BBC: Obama mocks Republican letter to Iran over nuclear talks
US President Barack Obama has criticised a letter from Republican senators to Iran, accusing them of "interfering" in ongoing nuclear talks.
He said the 47 senators made an "unusual coalition" with Iran's hard-line religious leaders.
The letter reminds Iran that any deal is just an executive agreement unless it gets congressional approval.
Talks on Iran's nuclear programme are at a critical stage, with an outline agreement due on 31 March.
WNU Editor: The U.S. media is on board with the White House in criticizing this open letter from the U.S. Republicans to the Iranian leadership (see above video). What's my take .... as an outside observer, I find it interesting that President Obama and the Democrat party (coupled with much of the U.S. main stream media) appear to be more worked up, agitated, and angry at the Republican Party than at Iran.
More News On White House And Democrat Reaction To The U.S. Senate Republican Letter To The Iranian Leadership
Republicans Draw White House Ire for Warning to Iran -- Time
Obama, Iranian official slam GOP letter on deal -- CNN
President Obama Angry with Senate GOP Over Letter to Iran, Claims It Undermines Negotiation Talks -- IJReview
Obama: Some Republicans making "common cause" with Iran -- EFE
Joe Biden: GOP senators’ Iran letter ‘offends me’ -- MSNBC
Joe Biden: Republicans letter on Iran sends 'dangerous signal' to friends -- The Telegraph
Text of Joe Biden’s Statement on Senators’ Letter to Iran’s Leaders -- WSJ
GOP senators send letter to Iran in attempt to undermine nuclear deal; Biden calls it ‘false’ and ‘dangerous’ -- PBS/AP
1 comment:
Here's my issue with what they did.
First of all, coupled with the Netanyahu speech, they have repeatedly and deliberately undercut the President's efforts.
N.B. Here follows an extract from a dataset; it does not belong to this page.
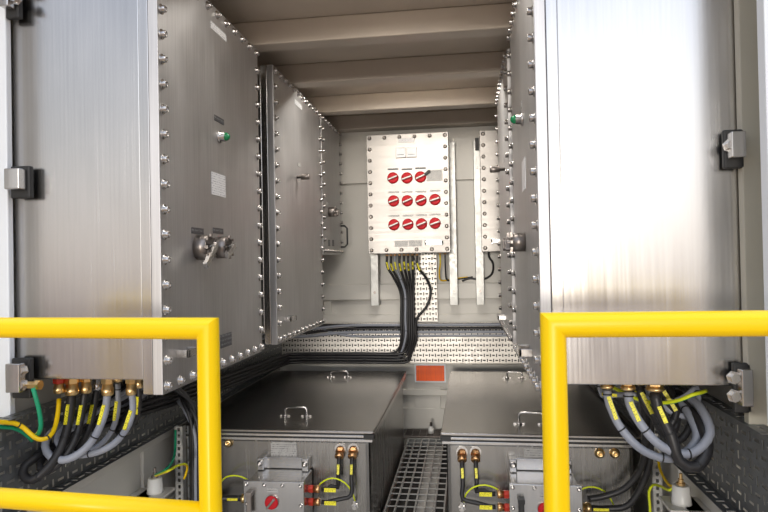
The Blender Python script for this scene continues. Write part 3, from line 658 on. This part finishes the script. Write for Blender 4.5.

This is contrary to the concept of the President as Chief of State and Head of Government. It also seriously undercuts the concept of strategic ambiguity.
"No matter what sort of deal Obama strikes with you, we aren't going to approve it unless you totally accede to our demands. Otherwise it's war" This is what Congress is saying to Iran.
In what world is this a way to negotiate? You're setting up them up to fail before things have a chance to fail.
I don't care if you're absolutely convinced that they are going to get nuclear weapons capability, this type of language only makes that course of action more inevitable. It removes any sort of incentive to actually do what you want them to do.
So, basically, we are making the same mistakes we made in 2002-2003. We are rushing towards war based on evidence that is not certain, and we are not going to accept anything they say at face value because we are certain that our information is true.
Here's an idea: give them enough rope to hang themselves. Negotiate and tell them this: Any nuclear explosion on Israeli or Saudi soil will be seen as an attack by Iran on the United States, and we will retaliate in full against the Iranian government. But until that time, we are going to treat you like a sovereign nation with your own intrests.
Trust has to start somewhere. We give them a chance and incentives to change their behavior, while leaving open the option of pounding the hell out of them if they don't do what we want.
Unless of course, you just want to destroy their government and are using this an excuse. Now, if that's the case, then just admit it. Own it.